Is amd a4 4000 cpu with hd 7770 good?

Arpit Maratha

Reputable
Sep 12, 2014
6
0
4,510
Hey guys......is amd a4 4000 cpu with amd hd 7770 ghz edition(with 4 gb ram) good for playing games like battlefield 4 and titanfall?
Or i have to upgrade something? Med-low will also be great for me!
Any suggestions? Thnx.....
 

exroofer

Distinguished
Those games will "run" with those parts, but not at higher resolutions or settings.
64 player BF4 will probably lag pretty hard.

Is it a prebuilt coming with a APU? FX6300 plus R270x would be much higher performance, but cost more. Not huge amounts more though.
That is a pretty low end apu as well.

The games you ask about are fairly demanding, especially on higher settings.
 
Actually, that's a high mid level card, which isn't too terrible. You might even be able to use it with the integrated graphics in dual graphics asymmetric crossfire to increase performance. There are sometimes micro stuttering issues and I'm not positive that apu is capable but it's worth checking into.
 

Arpit Maratha

Reputable
Sep 12, 2014
6
0
4,510

so i should change my cpu? or gpu? plz help
 

exroofer

Distinguished
We need to know what kind of budget, and if you are building it yourself or buying it pre built,
Also whether you need everything, or already have mouse, keyboard, monitor etc.
Will you need an OS?
All these things affect final price.
http://www.tomshardware.com/reviews/pc-system-build-value-compared,3859.html

Link to Tom's system builder marathon showing parts and benchmarks at various price points. To give you an idea.
 

exroofer

Distinguished
Well that's the the thing. The Op hasn't been specific as to whether that is what he already owns, or is thinking of buying pre built, or thinking of building. As a budget gamer it would work fine. If he has not yet bought anything, there may be more value for dollar to be had.

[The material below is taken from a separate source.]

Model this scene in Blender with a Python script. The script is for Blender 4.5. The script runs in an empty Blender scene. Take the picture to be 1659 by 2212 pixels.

If he already owns the system, then he should install the game and see what happens.......:)
 


Agreed. He also needs to specify the entire system component build because more often than not they pair things extremely lopsided or forget priority of the PSU entirely. Knowing what he already has, if anything, and what he doesn't, if everything, makes the entire process simpler.